To the best of my knowledge based on the reading I have done, and others will correct me I am sure, is media blasting the valves while they are closed and evacuating the resultant solid matter.

Some manufacturers including Ford with their ecoboost engines will void your warrantee if they find that you applied any "fix" other than the one they recommend. The chances of damaging the bearings and / or the turbo are very real.

Hopefully GMtech will weigh in on what the recommended maintenance is and clarify it for all of us.
 
#33 ·
This topic has been discussed at length on other forums. There is definitely an endemic problem with all current design DI engines where the valves build up carbon because they are not washed by incoming fuel.
Do you by chance have links? I'm not trying to be lazy... Sometimes it's easier to recall the thread titles if you've read something in the past. :thumbs:

Either chemically by breaking down the lubrication or mechanically as chunks of material are blasted into the turbine.
How do pieces of material go from the intake valves to the turbine?

How bad are these chunks (of basically ash?) for the cylinders?

Assuming they could cause premature contamination but shouldn't the materials should be the same kinds of crud that's already getting into the cylinders anyway?

Or, when you say "material" are you talking about the abrasive cleaning stuff used to clean out the carbon buildup?

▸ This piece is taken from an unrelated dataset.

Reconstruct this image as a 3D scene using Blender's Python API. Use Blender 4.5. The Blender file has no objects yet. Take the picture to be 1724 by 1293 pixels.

I can't see using any kind of basting as a great option without removing the valves to prevent all that mess and possible contamination. Seems like a lot of work to go that route, but way less than teardown to repair any cylinder damage :banghead:

Hopefully GMtech will weigh in on what the recommended maintenance is and clarify it for all of us.
I remember he said the 5th injector was an good cleaning method. :D :thumbs:

Seriously though, the "official" GM answer would be good to hear. :agree:
 
#40 ·
In case someone reads through all this, I'd suggest:

1). Walnut blasting: Harbor Freight blaster and fine walnuts, get walnut blasting vacuum adapter from Amazon (generic trim to size). Obviously rotate so valves are closed as you do each cylinder.
2). Once the valves are clean, start a cleaning regiment. A few days before every oil change, use some CRC GDI Intake clear and use according to directions to keep intake clean. Do NOT use if intakes are already severely carboned as chunks could come off. Some advice against using any kind of cleaner altogether like this. I think it's ok if you've thoroughly cleaned the valves but I'm not expert.
3). Recheck intakes every 20k with inspection camera (can probably get in there taking off the intake manifold elbow hose from charge pipe, then sticking small inspection camera up there...not sure if that would work. Could take off intake but a bit of a pain.